• **JOB**:
Find the line that contains "Write part 4" and print it and every line after it, exactly, please.

• **DATA LISTING**:
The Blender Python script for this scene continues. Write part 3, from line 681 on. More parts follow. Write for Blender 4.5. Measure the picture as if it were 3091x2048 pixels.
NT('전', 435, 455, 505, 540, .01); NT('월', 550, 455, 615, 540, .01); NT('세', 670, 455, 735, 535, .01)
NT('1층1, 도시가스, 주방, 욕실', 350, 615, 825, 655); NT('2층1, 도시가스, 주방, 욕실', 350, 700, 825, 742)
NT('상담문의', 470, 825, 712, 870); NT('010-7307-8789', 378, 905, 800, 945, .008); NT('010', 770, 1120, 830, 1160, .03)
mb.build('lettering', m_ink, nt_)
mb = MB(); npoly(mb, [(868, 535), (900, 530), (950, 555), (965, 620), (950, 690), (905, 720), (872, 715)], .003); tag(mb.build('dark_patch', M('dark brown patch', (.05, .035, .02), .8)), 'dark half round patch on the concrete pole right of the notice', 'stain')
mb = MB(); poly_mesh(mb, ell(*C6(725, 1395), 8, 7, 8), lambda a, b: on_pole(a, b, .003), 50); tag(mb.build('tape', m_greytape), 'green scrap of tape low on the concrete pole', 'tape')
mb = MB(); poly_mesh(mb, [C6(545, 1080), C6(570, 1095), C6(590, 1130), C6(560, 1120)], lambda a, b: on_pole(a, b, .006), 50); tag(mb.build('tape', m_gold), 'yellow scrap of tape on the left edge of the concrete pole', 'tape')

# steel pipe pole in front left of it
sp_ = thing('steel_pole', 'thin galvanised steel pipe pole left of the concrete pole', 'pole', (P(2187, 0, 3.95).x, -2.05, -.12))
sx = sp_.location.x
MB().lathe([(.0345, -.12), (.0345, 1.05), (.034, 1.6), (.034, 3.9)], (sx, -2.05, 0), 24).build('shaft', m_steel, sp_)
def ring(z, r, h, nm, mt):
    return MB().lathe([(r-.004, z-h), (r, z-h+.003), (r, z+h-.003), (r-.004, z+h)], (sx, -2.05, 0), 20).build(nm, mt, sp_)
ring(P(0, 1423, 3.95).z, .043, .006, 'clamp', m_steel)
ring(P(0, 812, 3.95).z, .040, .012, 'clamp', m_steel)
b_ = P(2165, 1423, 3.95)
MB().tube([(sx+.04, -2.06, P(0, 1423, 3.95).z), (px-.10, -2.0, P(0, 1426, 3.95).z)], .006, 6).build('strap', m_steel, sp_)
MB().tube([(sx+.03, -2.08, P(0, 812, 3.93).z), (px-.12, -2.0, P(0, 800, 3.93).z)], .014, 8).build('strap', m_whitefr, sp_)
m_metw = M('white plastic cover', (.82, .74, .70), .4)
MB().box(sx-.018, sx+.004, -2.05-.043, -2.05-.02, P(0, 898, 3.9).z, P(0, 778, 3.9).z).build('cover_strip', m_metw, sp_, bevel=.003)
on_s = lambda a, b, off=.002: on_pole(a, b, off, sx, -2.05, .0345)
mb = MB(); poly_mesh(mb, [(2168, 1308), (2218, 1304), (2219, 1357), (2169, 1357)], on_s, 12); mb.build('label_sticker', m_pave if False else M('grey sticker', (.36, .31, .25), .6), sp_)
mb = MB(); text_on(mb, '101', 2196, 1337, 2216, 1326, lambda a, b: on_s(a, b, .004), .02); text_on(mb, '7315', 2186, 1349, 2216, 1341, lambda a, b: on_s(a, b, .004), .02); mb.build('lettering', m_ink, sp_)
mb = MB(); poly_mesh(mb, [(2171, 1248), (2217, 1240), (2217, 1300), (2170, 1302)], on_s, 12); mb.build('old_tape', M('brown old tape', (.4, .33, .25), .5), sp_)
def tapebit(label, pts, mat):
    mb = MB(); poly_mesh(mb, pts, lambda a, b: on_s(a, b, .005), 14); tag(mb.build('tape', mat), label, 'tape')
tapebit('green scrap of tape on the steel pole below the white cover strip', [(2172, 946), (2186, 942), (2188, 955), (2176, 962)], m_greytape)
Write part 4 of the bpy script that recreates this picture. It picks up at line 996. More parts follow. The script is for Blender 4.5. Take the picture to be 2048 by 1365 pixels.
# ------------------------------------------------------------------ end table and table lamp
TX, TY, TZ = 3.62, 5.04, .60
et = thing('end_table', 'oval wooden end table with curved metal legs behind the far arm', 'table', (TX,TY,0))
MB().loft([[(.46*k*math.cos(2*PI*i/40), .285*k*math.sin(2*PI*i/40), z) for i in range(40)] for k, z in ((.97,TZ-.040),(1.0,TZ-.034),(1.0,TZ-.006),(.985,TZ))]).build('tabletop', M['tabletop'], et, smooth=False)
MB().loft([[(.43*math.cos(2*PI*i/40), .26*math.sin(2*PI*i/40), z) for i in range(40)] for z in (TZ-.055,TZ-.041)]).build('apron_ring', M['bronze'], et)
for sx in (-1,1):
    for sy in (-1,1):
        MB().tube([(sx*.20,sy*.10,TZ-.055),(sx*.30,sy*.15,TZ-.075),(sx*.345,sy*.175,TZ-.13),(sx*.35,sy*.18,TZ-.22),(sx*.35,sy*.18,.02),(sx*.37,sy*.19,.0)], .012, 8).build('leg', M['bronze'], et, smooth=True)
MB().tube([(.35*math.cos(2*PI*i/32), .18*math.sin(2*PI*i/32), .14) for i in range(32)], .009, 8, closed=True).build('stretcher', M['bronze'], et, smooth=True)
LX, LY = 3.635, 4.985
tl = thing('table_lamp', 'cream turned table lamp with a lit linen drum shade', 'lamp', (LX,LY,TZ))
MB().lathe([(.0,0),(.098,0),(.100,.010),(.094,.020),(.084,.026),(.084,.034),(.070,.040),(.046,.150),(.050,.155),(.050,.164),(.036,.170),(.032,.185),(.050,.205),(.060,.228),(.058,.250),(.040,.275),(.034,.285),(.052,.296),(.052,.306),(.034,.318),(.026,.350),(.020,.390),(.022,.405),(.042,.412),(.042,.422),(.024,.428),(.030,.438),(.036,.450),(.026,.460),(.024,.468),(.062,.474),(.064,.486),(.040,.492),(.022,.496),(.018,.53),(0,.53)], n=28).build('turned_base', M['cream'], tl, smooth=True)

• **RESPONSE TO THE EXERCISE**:
Write part 4 of the bpy script that recreates this picture. It picks up at line 996. More parts follow. The script is for Blender 4.5. Take the picture to be 2048 by 1365 pixels.
# ------------------------------------------------------------------ end table and table lamp
TX, TY, TZ = 3.62, 5.04, .60
et = thing('end_table', 'oval wooden end table with curved metal legs behind the far arm', 'table', (TX,TY,0))
MB().loft([[(.46*k*math.cos(2*PI*i/40), .285*k*math.sin(2*PI*i/40), z) for i in range(40)] for k, z in ((.97,TZ-.040),(1.0,TZ-.034),(1.0,TZ-.006),(.985,TZ))]).build('tabletop', M['tabletop'], et, smooth=False)
MB().loft([[(.43*math.cos(2*PI*i/40), .26*math.sin(2*PI*i/40), z) for i in range(40)] for z in (TZ-.055,TZ-.041)]).build('apron_ring', M['bronze'], et)
for sx in (-1,1):
    for sy in (-1,1):
        MB().tube([(sx*.20,sy*.10,TZ-.055),(sx*.30,sy*.15,TZ-.075),(sx*.345,sy*.175,TZ-.13),(sx*.35,sy*.18,TZ-.22),(sx*.35,sy*.18,.02),(sx*.37,sy*.19,.0)], .012, 8).build('leg', M['bronze'], et, smooth=True)
MB().tube([(.35*math.cos(2*PI*i/32), .18*math.sin(2*PI*i/32), .14) for i in range(32)], .009, 8, closed=True).build('stretcher', M['bronze'], et, smooth=True)
LX, LY = 3.635, 4.985
tl = thing('table_lamp', 'cream turned table lamp with a lit linen drum shade', 'lamp', (LX,LY,TZ))
MB().lathe([(.0,0),(.098,0),(.100,.010),(.094,.020),(.084,.026),(.084,.034),(.070,.040),(.046,.150),(.050,.155),(.050,.164),(.036,.170),(.032,.185),(.050,.205),(.060,.228),(.058,.250),(.040,.275),(.034,.285),(.052,.296),(.052,.306),(.034,.318),(.026,.350),(.020,.390),(.022,.405),(.042,.412),(.042,.422),(.024,.428),(.030,.438),(.036,.450),(.026,.460),(.024,.468),(.062,.474),(.064,.486),(.040,.492),(.022,.496),(.018,.53),(0,.53)], n=28).build('turned_base', M['cream'], tl, smooth=True)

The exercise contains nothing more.